Measuring Political Risk: Assessing the Probability of Change in Regulatory Standards

Client

Advisor

Semester

Spring 2012

MSCI ESG Research is currently working on developing tools to help investors assess their exposure to key social and regulatory risks across a range of sectors and countries.

The objection of the Capstone project was to develop scalable frameworks for capturing the relative variation in regulatory environments and the prospects for change in 58 developed, emerging and frontier markets. These frameworks were developed for three distinct issue areas:

  1. Labor Standards
  2. Consumer Protection
  3. Privacy and Data Security

For each issue area, a sub-team of SIPA students conceptualized the underlying issue with respect to a relative baseline across countries, identified variables and proxies that correlate with the latent variable, gathered the data for each variable, devised an aggregation method for the final calculation, and performed a case study where necessary to identify analytical gaps.
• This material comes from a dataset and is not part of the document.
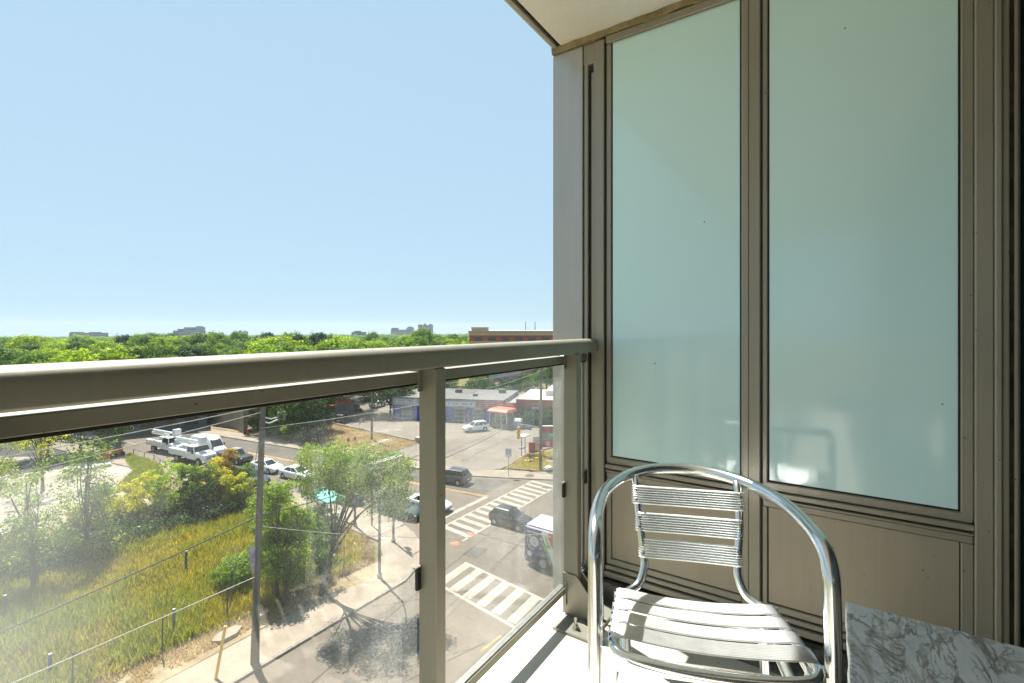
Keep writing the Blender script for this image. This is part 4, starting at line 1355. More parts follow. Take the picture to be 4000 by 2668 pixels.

To assess likelihood of change, the sub-teams followed different processes based on directions from MSCI and the existing constraints on data availability. For the Data Security issue area, an assessment of likelihood of change was performed using proxy variables, as was constructed for the relative baselines, as well as developing a survey instrument for improving this assessment in the future with the addition of subject matter expert assessments. Case studies on China were performed for the Labor Standards and Consumer Protection issue areas to identify both opportunities for assessing prospects for change and analytical gaps.